His own Passacaglia, composed in 1979, begins with a "tone row" derived from dates in St. Ann’s history, but the treatment is tonal with a joyful climax. The variations by John Ellis – no relation of David – are fairly simple workings of a well known Advent hymn with just a few astringent harmonies to remind us that this, too, dates from 2002. The seventh and last variation, the longest and marked Fantasie, begins contrapuntally and ends in appropriately triumphal mood.

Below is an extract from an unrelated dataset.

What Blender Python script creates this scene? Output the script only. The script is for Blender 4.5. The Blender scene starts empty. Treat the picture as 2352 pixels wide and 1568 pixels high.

Douglas Steele (1910-1999) was basically a miniaturist and usually gentle in invention, as is this chorale prelude. Both Norman Cocker and Ernest Tomlinson are best known for lighter music and this CD does not alter that perception of either. Cocker was a cinema organist as well as Organist of Manchester Cathedral, whose memory is kept alive by the cheerful ‘Tuba Tune’. This, for once, does not figure here and it is good to hear something else by this Yorkshire-born musician**. Four of the five movements date from a published collection of 1922 and are delightfully shaped miniatures; ‘Cradle Song’ (1927), unpublished, is much longer, but equally tuneful. Ernest Tomlinson has said many times that the tune is the main thing, the starting point of any composition, and so it is here - incidentally he has had much experience as an organist. The three pieces are titled ‘Quiet Prelude’, ‘Rondoletto’, deliciously lilting, and ‘Paean’, appropriately joyful.

Mr. Frost deals dedicatedly with this diverse repertoire and, as one would expect from one who has been at St. Ann’s for upwards of a quarter of a century, clearly knows his way about the St. Ann’s organ, a major rebuild of which he supervised in 1995-6. The booklet includes its specification.

Recording excellent; strongly recommended and not just to organ buffs!

* A comprehensive analysis of each movement is given within the booklet.

** It is on Dunelm Records’ DRD0166 "The Inaugural Recital".